Thursday 23 December 2021

Counterline - One (2021)

Country: Colombia
Style: Melodic Rock
Rating: 6/10
Release Date: 22 Dec 2021
Sites: Facebook | Instagram

Counterline may hail from Bogotá, Colombia, but they sound a lot more like they ought to be from Denmark, where their label, Lions Pride, is based. This is very European sounding melodic rock, an approach that surely reflects where their primary influences come from. When they're good, and they're good quickly here with opener If You're Clear with Your Words and single The One, they're up there with some of the better Scandinavian melodic rock I've heard this year, if not at the level of Ronnie Atkins or W.E.T.

The bad news is that they can't maintain that level of quality across the entire running time. This is a debut album, I believe, and, even if it isn't, it sounds like one, even if the band members aren't new to the industry. Harold Waller, for instance, who handles the lead vocals, keyboards and bass, as well as chipping in on guitar, used to be in a band called Supremacy that released an album and played some major gigs. Drummer GG Andreas also played for Supremacy and while pianist Rubio Res didn't, he did play for Waller's solo project, Fandiño. None of them are new.
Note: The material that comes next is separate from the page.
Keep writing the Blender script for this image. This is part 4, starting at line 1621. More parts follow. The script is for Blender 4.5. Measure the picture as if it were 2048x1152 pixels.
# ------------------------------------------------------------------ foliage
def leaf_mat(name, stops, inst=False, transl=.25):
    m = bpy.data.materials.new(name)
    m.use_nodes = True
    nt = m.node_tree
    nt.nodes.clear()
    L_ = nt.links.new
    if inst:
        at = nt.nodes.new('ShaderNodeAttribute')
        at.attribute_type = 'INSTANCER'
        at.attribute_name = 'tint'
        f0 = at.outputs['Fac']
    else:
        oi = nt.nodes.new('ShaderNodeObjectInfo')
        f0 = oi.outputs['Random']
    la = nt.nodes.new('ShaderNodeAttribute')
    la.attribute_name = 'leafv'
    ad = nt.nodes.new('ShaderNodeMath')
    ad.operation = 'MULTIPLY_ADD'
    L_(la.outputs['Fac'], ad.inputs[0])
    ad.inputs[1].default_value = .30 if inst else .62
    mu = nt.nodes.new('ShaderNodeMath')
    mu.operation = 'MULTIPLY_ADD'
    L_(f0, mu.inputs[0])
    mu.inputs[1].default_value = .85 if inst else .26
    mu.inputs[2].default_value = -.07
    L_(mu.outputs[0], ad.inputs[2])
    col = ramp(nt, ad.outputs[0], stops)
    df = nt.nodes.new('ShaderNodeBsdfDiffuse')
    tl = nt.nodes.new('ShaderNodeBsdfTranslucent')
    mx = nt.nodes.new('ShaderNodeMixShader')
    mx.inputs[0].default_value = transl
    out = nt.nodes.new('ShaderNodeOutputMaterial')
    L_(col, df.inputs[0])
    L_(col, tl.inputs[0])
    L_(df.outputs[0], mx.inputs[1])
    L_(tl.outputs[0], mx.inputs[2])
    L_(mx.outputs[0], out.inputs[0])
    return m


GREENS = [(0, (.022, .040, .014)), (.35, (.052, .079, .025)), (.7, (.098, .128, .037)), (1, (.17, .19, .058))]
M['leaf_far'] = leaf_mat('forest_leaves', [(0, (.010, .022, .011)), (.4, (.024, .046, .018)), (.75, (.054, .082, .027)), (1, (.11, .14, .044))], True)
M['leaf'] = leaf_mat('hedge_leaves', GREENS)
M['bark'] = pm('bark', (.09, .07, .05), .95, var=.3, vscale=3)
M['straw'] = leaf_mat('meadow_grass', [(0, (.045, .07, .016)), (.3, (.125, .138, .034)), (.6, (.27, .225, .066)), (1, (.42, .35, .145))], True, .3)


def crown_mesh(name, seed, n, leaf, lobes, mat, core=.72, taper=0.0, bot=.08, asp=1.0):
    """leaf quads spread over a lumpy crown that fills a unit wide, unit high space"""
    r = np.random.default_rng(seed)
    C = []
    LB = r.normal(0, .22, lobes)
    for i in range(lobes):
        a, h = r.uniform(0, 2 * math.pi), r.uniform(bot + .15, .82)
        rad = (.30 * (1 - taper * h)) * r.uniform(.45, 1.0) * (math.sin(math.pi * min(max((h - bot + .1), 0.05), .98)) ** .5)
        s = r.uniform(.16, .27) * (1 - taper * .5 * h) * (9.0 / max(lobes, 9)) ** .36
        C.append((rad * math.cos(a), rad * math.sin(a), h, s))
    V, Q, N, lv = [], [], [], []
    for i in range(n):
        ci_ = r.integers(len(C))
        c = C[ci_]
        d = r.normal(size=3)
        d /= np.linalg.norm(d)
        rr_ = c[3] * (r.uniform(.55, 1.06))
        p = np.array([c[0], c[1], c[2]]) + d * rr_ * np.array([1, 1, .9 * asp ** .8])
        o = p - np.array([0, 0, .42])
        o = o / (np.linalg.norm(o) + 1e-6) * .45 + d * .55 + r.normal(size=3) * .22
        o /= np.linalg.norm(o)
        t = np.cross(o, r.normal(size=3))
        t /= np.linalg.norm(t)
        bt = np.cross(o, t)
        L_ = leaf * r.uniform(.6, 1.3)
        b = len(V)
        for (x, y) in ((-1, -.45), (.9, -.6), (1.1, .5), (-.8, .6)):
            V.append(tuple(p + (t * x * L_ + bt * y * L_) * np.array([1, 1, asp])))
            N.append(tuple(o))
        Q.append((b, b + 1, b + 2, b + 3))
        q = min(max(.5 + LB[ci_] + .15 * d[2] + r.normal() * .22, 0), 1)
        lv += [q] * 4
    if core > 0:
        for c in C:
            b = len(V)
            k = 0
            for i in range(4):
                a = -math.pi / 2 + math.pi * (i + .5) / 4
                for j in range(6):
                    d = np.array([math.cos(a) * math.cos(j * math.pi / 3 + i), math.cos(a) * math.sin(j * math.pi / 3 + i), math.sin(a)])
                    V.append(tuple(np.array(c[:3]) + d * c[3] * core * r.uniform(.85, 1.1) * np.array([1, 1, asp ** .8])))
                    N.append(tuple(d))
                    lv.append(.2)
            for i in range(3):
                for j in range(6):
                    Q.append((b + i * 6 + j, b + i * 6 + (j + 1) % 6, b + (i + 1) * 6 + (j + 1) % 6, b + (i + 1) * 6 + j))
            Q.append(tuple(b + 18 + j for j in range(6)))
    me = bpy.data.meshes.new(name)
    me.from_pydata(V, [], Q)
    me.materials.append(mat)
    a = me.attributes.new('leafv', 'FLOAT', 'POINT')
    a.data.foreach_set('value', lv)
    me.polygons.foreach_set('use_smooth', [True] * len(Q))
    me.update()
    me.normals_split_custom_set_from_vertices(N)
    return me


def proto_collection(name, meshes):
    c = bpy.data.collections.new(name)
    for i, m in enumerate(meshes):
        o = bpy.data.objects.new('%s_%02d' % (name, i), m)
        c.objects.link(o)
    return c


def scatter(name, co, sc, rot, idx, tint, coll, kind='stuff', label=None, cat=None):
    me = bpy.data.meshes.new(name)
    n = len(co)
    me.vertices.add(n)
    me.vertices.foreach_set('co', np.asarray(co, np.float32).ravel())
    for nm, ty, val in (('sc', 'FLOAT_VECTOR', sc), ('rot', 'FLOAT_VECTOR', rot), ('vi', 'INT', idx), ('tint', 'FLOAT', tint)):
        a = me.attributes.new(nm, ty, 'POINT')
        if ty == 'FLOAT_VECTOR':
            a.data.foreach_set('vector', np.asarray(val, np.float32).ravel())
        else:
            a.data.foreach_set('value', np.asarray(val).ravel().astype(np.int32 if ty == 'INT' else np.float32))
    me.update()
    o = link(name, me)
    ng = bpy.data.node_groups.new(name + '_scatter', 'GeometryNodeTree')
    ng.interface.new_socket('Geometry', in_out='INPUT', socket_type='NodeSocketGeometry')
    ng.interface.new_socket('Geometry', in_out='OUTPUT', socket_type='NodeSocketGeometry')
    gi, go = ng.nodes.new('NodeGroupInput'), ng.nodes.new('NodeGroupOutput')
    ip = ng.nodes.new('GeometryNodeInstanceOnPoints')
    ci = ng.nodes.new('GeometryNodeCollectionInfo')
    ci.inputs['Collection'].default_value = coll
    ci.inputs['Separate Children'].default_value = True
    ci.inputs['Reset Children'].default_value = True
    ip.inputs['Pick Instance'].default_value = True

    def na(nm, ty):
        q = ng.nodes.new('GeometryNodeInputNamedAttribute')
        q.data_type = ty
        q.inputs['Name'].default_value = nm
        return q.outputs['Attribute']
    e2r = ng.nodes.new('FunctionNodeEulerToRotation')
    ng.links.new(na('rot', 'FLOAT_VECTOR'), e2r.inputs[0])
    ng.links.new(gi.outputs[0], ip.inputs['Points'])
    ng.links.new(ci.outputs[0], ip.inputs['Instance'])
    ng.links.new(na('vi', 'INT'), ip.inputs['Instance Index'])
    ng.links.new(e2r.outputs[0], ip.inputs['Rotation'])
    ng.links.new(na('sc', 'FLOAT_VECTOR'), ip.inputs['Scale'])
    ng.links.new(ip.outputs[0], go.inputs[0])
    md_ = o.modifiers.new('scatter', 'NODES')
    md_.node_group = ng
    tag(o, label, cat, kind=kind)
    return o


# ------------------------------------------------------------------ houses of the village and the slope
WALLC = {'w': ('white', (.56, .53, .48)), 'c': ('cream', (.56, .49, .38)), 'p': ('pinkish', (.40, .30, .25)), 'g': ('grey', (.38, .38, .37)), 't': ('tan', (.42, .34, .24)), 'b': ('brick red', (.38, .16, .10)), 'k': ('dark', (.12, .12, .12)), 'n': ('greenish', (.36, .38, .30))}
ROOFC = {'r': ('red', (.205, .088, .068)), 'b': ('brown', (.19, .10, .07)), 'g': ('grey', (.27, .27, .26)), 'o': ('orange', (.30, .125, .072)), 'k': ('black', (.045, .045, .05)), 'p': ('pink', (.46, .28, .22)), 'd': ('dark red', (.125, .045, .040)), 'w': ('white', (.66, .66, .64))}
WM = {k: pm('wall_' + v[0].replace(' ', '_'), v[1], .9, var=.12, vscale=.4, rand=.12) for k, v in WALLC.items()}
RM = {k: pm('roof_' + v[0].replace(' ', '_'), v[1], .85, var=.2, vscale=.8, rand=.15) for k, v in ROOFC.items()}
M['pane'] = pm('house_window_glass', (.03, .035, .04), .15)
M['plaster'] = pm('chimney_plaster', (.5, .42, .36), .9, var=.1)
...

The good news is that there isn't anything that's obviously broken and so needs to be fixed before the band can move forward. I see this album as a beginning, a promising one but still a beginning, with a lot of the right steps taken already but a lot more still to come. They need to figure out the identity they want Counterline to have and maybe settle on a line-up, because the guitarist guest list is a long one. I'm guessing that neither Waller nor Andreas think of themselves primarily as a guitarist and the band doesn't have one otherwise, so that job's split up between the two of them and no fewer than seven other musicians, who play on one, two, three or even four songs each.

Don't get me wrong, there's some cool guitarwork here. I felt that Spell of Love stood out on that front, though I don't know if it's because of Paul Alfery's contribution or not. It probably is, as he's not on anything else, but I can't tell which guitar section is played by whom. There are certainly a lot of different guitar styles and tones on offer, though they all fall somewhere into the hard and heavy melodic rock spectrum, all melodic but some a bit more emphatic than others. And that's a bad thing here because I couldn't figure out what the Counterline sound was, given that it kept on shifting from song to song, sometimes even within a song.

Researching the band, I saw people calling out Waller's vocals as a weak point and I don't buy that except at odd points, like on Angel, which makes him feel clumsy. He has a decent voice, a soft and melodic one that's perfect for this sort of material. Does he have limits? Absolutely. He can't soar so far that it shocks us into amazement but, to give him credit, he doesn't try to do that here. He's always within his range and he doesn't remotely have the most limited range I've heard. My main complaint about his voice is that it can get too saccharine if the song lets it and there are quite a few ballads here that do exactly that.

That's partly why the first half of this album is so much stronger than the second. Both standouts arrive in the first three and they both rock, with strong riffs, excellent hooks and decent keyboard flourishes. Maybe they're not as polished as they could be, but they sound damn good to me. Spell of Love is surely next on the list and that wraps up a strong first half that doesn't have a bad song on it, just some that are better than others. The second half, however, is primarily made up of the ballads and some filler tracks that sound fair enough but don't stay in the mind past the gap until the next one starts.

I wish Counterline all the best and hope that they find a permanent guitarist to help flesh out the identity they so sorely need. I'd love to hear a second album. I have every expectation that it'll be this but better and, with a solid line-up, more consistent too.